Last year, the Department of Homeland Security (DHS) Disinformation Governance Board was shut down within months of its forming after critics labeled it Joe Biden's Ministry of Truth.
"It was a fairly safe bet that the strong backlash notwithstanding, the initiative would rear its head again at some point," Didi Rankovic wrote in a May 11 analysis for Reclaim The Net.
It has.
Meet the Foreign Malign Influence Center (FMIC).
In August of last year, DHS announced that it was terminating the Disinformation Governance Board.
Quietly, the Foreign Malign Influence Center launched just one month later with nearly the same mission as the Disinformation Governance Board.
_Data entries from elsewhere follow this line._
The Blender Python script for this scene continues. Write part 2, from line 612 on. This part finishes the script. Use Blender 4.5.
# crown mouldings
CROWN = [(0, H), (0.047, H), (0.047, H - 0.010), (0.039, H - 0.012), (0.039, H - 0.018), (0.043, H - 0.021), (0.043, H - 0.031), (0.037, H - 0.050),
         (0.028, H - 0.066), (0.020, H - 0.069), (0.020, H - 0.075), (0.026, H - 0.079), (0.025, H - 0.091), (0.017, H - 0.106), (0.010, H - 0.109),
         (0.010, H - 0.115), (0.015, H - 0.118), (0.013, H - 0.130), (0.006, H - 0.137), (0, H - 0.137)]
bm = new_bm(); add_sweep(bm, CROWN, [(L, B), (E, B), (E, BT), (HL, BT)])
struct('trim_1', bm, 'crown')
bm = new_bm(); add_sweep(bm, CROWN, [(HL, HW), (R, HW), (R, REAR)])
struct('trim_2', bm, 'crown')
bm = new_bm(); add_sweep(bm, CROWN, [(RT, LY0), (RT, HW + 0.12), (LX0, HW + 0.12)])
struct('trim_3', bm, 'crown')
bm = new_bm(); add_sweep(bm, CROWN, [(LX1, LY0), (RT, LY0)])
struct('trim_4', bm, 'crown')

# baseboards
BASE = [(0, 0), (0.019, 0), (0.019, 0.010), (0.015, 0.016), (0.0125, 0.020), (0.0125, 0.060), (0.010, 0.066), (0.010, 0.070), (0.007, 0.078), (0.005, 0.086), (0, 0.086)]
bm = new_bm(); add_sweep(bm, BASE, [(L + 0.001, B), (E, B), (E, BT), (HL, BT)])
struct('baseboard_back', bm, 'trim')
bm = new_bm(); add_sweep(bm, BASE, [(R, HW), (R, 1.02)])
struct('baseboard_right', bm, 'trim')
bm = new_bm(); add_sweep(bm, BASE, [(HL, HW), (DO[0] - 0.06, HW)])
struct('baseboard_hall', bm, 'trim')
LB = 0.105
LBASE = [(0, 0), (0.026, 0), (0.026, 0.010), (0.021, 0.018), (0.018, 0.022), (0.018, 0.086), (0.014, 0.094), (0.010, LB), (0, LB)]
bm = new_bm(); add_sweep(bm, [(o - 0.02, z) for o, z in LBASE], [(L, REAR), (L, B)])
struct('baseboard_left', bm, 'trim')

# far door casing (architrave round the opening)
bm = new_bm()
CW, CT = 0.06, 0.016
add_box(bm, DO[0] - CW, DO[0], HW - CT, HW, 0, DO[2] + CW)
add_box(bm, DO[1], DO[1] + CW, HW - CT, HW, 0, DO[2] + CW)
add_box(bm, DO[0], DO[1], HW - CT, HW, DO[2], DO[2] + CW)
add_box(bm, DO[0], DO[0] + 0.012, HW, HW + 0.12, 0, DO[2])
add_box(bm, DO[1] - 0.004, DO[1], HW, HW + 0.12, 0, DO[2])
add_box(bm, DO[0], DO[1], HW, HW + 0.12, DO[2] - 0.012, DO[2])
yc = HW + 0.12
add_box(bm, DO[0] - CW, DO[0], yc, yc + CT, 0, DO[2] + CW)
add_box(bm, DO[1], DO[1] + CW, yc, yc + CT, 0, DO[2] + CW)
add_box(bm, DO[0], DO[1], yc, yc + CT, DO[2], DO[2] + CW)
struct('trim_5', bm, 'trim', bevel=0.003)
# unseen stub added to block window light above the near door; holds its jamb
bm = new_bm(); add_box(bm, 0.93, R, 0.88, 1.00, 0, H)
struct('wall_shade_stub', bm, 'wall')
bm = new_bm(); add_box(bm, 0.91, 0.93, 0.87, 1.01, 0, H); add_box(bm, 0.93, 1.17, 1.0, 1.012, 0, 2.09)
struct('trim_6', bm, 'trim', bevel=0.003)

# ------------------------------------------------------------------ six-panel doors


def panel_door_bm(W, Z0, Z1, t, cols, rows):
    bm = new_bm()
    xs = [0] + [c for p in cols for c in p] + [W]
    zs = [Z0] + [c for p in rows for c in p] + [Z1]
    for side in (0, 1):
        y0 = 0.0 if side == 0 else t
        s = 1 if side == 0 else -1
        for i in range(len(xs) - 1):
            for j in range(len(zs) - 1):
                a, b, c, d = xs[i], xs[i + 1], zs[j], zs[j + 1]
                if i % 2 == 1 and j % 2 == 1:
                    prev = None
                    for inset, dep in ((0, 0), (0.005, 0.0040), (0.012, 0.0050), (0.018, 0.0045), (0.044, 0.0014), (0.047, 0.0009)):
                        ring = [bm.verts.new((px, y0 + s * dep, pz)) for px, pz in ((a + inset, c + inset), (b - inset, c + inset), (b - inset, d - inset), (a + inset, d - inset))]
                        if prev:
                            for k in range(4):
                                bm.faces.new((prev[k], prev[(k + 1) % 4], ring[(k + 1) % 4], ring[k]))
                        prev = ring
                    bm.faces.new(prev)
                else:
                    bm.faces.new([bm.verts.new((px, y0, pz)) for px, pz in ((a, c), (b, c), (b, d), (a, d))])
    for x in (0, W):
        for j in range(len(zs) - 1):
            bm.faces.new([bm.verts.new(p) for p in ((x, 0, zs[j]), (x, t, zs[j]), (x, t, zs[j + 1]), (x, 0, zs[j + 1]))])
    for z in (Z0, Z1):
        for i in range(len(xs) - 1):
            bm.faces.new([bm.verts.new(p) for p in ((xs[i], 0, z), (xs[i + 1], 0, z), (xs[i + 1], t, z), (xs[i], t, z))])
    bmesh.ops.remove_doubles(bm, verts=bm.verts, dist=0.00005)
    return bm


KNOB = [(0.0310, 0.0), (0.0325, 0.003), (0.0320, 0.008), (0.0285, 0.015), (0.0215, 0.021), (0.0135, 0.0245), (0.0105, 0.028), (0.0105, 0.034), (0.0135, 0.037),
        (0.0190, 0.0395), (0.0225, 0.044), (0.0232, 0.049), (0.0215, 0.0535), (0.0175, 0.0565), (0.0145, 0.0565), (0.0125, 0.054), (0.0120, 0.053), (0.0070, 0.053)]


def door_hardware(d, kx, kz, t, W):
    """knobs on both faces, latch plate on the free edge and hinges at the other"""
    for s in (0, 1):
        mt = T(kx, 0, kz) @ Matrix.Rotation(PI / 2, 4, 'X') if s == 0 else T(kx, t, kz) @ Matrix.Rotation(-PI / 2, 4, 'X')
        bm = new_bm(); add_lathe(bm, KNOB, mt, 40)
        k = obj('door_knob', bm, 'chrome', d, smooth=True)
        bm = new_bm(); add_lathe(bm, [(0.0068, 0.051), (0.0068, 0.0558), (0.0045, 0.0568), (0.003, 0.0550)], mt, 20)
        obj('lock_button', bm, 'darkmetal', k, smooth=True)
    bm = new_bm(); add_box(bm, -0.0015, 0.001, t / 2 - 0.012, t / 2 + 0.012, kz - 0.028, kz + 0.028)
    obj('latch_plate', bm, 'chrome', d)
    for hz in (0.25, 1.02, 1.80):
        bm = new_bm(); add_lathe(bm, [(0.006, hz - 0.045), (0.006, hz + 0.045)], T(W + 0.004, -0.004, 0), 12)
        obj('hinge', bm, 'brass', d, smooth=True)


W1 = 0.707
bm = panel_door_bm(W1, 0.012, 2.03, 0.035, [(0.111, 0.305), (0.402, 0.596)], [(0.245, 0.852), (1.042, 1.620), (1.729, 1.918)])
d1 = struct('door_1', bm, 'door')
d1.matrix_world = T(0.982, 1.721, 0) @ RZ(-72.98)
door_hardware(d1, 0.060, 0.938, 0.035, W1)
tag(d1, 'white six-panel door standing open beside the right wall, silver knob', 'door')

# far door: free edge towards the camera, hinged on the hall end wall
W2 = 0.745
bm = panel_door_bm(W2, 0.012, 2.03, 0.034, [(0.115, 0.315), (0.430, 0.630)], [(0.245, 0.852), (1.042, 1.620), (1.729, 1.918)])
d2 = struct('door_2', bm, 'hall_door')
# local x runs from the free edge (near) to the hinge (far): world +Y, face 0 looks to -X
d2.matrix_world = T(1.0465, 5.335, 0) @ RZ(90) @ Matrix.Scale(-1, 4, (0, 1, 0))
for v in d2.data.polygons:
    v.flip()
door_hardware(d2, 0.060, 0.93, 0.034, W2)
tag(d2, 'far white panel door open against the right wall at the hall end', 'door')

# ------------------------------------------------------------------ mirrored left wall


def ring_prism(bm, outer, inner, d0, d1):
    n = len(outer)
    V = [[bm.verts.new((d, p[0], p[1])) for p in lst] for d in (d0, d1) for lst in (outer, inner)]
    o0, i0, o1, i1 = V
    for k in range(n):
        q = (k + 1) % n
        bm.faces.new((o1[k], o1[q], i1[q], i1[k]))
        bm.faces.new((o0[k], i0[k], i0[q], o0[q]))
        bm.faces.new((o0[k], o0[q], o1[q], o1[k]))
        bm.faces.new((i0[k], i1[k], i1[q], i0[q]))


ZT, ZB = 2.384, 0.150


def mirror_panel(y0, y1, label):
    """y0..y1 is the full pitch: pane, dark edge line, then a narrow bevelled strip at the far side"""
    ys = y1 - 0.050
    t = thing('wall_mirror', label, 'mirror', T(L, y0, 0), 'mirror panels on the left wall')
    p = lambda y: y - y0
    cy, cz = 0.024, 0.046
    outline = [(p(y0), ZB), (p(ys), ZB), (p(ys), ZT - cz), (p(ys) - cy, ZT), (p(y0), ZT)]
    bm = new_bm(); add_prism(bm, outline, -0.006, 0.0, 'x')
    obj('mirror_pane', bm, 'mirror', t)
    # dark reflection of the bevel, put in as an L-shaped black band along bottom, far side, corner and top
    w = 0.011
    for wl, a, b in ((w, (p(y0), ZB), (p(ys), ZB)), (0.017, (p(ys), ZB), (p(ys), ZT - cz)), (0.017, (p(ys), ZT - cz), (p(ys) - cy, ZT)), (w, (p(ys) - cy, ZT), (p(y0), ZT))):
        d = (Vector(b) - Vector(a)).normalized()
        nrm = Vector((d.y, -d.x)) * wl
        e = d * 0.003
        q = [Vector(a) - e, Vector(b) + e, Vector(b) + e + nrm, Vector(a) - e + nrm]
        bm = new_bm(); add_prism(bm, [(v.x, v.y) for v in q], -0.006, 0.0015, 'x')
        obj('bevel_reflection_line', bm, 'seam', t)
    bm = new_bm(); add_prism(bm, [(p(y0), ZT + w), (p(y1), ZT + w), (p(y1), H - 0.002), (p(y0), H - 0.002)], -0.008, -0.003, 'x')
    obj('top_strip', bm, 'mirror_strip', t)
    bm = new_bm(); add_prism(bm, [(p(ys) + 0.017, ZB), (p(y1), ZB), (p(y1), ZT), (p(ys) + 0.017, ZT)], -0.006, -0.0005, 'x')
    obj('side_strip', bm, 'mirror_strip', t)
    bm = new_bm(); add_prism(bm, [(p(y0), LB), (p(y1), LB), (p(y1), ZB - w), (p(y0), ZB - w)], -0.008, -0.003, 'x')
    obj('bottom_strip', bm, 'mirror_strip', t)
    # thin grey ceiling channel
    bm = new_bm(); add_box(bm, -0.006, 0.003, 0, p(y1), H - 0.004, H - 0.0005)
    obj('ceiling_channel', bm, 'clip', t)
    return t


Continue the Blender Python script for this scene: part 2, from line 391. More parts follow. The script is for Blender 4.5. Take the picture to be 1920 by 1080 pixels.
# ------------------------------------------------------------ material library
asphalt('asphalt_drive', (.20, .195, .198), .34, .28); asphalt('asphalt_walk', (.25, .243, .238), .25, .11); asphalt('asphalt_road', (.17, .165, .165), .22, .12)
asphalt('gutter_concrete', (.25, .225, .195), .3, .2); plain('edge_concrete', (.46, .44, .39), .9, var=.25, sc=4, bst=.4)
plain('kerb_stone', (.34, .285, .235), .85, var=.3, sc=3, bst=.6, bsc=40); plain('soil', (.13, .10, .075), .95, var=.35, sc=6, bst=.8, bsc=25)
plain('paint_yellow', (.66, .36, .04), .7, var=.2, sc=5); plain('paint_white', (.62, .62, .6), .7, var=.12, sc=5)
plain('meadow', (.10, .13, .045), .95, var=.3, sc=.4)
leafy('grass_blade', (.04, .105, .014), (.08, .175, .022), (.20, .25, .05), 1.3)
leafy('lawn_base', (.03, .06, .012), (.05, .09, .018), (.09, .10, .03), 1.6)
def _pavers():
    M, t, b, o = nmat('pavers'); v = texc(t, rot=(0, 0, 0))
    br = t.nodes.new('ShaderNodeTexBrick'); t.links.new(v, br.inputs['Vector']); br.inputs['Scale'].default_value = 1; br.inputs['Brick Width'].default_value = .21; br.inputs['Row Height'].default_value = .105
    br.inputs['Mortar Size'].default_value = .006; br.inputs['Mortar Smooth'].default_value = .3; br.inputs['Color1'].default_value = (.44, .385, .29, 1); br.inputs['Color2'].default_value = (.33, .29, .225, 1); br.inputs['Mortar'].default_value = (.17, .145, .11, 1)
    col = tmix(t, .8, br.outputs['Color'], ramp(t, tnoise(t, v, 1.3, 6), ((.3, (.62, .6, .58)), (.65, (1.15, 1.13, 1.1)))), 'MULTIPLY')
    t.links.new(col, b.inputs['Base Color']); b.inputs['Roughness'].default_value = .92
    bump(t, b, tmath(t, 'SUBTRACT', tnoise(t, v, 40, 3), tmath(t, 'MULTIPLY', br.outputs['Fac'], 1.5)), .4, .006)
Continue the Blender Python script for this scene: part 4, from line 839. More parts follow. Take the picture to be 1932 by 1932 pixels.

"It’s one of the oldest tricks in the book," Jeff Brown wrote for Brownstone Research in March. "The government simply dropped the 'hot potato' (Disinformation Governance Board) by shutting it down, appearing to give a win to those who believe in freedom and constitutional rights. And the next month, it re-instituted the planned thought police with a new name in a different governmental agency. And almost no one noticed."
The FMIC is located at the Office of the Director of National Intelligence (ODNI). Some have suggested that the FMIC is Team Biden's attempt at a Disinformation Governance Board part 2.
There is "a similar declarative focus on foreign threat, which is then easy to transition, as a smokescreen, to turning the authorities’ sights onto 'domestic dissenters,' " Rankovic wrote. "And that would mean more censorship, in effect flying under the radar, critics fear. A deceptive tactic, they continue, which could easily use foreign threats simply as an excuse to influence politics at home."
Speaking of interference – the FMIC could also “duplicate” other U.S. efforts, such as that of a State Department’s unit that has taken it upon itself to suppress what’s seen as “populism” in other countries.
The FMIC claims the threat from abroad is constant and “dynamic” and therefore “informing efforts to counter it requires constant attention, a whole-of-government approach, support from the private sector, and engagement from the public.”
The FMIC's claim that it is tasked with the “protection of U.S. public opinion” may, critics say, be a euphemism for policing domestic narratives.
The existence of the FMIC has remained mostly under the radar. Earlier this month, it came up during an address by ODNI chief Avril Haines during a hearing organized by the Senate Armed Services Committee.
Matt Taibbi, one of the independent journalists who released the Twitter Files, believes the real goal of the FMIC is to “slowly adjust aim to domestic targets.”
But first – what Taibbi calls “the basic rhetorical trick of the censorship age” must “raise a fuss about a foreign threat, using it as a battering ram to get everyone from Congress to the tech companies to submit to increased regulation and surveillance.”